Reference no: EM133035898
Question - MYOB Ltd is a company which manufactures and sells heaters. MYOB received a special order, on 19 April 2014, from the government of Antarctiano (the coldest country in the world) for the supply of 1,000,000 oil heaters.
The government was responding to weather forecasts indicating that the country would be experiencing an exceptionally cold winter that year. The normal selling price of this type of heater was R1 653 (incl. VAT) per unit.
Given the size of the order, the parties was agreed that a special discount of 18% would be offered for this order. Furthermore, the purchase price would be payable in instalments as follows:
Instalment 1: 20% of the purchase price. Payable on date of delivery.
Instalment 2: 40% of the purchase price. Payable one year after date of delivery.
Instalment 3: 40% of the purchase price. Payable two years after date of delivery.
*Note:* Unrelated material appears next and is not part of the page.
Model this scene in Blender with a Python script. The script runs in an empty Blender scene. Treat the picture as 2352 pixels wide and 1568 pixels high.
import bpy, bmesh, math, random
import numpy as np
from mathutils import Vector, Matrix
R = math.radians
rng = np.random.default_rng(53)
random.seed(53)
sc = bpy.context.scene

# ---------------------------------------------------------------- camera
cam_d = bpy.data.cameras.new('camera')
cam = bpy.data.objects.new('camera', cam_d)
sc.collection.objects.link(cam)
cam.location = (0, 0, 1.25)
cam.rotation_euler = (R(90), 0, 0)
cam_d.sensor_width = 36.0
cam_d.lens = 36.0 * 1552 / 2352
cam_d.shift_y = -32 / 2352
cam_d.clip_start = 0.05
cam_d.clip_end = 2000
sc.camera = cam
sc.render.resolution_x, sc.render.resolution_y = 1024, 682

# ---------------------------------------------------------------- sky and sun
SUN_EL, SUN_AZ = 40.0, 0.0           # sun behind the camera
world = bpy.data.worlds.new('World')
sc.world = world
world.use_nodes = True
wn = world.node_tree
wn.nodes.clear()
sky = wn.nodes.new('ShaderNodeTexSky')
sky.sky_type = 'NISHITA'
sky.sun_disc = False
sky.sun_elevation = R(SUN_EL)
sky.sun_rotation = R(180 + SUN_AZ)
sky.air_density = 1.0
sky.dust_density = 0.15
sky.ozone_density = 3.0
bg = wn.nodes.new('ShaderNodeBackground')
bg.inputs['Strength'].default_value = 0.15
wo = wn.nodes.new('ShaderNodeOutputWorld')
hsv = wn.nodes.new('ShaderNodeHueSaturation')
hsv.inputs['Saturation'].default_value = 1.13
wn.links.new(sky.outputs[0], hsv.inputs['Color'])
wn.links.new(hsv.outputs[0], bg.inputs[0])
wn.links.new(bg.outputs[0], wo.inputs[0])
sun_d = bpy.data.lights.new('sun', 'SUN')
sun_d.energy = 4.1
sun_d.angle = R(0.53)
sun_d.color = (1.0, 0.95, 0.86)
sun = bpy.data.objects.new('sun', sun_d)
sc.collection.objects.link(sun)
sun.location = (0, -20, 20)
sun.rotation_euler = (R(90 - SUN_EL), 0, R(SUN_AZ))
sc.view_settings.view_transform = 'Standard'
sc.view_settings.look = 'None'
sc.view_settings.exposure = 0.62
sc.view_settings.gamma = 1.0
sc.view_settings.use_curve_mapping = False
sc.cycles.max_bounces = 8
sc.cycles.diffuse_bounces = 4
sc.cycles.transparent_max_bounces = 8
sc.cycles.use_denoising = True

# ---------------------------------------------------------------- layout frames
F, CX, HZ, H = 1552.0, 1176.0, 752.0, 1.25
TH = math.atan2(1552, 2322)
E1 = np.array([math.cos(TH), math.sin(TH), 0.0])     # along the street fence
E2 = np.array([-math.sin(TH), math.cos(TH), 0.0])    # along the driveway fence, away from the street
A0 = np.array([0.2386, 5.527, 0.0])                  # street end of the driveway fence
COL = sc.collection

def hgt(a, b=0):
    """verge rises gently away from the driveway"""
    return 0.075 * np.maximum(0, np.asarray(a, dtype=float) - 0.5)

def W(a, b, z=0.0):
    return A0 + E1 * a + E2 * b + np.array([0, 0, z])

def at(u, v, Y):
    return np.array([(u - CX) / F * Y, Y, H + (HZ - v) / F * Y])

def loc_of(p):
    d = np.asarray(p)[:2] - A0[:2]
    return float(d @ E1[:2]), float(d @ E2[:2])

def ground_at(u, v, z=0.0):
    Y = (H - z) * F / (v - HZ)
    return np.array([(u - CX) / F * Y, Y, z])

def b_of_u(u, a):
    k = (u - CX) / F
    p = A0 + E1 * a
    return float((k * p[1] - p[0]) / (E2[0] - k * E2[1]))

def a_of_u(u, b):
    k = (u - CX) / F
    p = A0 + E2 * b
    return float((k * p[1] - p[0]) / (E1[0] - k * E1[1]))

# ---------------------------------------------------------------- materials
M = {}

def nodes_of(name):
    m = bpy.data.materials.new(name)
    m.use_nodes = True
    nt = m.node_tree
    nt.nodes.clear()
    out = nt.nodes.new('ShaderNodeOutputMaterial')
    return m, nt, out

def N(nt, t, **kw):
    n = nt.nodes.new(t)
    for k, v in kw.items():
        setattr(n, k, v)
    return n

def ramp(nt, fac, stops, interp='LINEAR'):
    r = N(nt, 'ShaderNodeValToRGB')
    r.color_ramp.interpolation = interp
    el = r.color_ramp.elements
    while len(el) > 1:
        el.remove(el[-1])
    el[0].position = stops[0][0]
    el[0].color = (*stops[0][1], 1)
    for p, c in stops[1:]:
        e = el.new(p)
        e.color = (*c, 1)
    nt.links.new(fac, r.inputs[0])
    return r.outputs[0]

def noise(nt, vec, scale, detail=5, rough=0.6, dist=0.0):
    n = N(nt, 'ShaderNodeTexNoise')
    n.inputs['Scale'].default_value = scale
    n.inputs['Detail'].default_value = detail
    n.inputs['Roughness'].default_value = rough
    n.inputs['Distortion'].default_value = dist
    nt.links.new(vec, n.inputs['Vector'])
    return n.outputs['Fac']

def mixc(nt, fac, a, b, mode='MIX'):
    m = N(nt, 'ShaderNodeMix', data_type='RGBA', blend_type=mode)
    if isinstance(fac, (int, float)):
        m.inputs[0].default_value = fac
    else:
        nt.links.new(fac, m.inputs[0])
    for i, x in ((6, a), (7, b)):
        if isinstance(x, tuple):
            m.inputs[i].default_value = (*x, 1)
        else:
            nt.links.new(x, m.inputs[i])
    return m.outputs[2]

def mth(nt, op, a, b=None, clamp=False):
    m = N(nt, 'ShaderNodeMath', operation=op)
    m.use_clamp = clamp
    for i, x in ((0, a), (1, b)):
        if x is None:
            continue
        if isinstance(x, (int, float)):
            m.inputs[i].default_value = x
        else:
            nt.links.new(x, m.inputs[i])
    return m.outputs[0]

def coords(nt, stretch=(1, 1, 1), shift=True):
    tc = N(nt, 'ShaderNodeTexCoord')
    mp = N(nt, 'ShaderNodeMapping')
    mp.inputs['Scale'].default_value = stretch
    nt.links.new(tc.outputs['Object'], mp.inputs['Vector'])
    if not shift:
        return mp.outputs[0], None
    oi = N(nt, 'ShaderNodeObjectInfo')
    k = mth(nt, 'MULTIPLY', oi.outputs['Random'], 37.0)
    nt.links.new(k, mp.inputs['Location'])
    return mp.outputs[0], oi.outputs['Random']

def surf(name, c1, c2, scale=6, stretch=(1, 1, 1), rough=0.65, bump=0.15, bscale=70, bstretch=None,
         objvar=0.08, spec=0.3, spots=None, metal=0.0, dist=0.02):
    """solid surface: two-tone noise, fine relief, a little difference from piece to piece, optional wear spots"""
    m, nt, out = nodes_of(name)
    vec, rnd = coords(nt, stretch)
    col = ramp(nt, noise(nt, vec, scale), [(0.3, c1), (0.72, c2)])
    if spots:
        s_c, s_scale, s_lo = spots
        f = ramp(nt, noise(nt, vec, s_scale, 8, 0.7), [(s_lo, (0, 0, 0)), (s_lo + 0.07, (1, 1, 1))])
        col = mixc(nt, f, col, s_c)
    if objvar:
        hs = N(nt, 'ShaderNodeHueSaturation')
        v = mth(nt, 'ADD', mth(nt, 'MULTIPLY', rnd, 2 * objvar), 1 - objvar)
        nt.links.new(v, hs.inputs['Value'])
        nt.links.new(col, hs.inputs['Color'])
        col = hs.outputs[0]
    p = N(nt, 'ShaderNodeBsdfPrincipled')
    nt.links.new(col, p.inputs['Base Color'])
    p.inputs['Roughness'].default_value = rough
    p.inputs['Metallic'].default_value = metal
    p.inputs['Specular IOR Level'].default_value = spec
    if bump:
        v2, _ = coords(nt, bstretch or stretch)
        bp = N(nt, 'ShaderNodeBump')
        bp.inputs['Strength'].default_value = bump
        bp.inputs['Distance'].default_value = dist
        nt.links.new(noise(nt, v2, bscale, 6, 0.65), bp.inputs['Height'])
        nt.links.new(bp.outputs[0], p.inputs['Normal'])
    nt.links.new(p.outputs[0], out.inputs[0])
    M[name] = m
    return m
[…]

In addition to the above, MYOB also agreed to bear all of the delivery costs associated with the transaction for no extra charge. Based on their pricing policy, MYOB would have ordinarily charged R500,000 for the delivery.
The items were delivered by ship and arrived in Antarctiano on 30 June 2014. The first instalment was made by the government of Antarctiano on the same day. The government of Antarctiano has a very good credit record and the risk of default is considered to be remote.
Required - Discuss how MYOB should determine the amount of revenue which they should recognise in respect of their contract?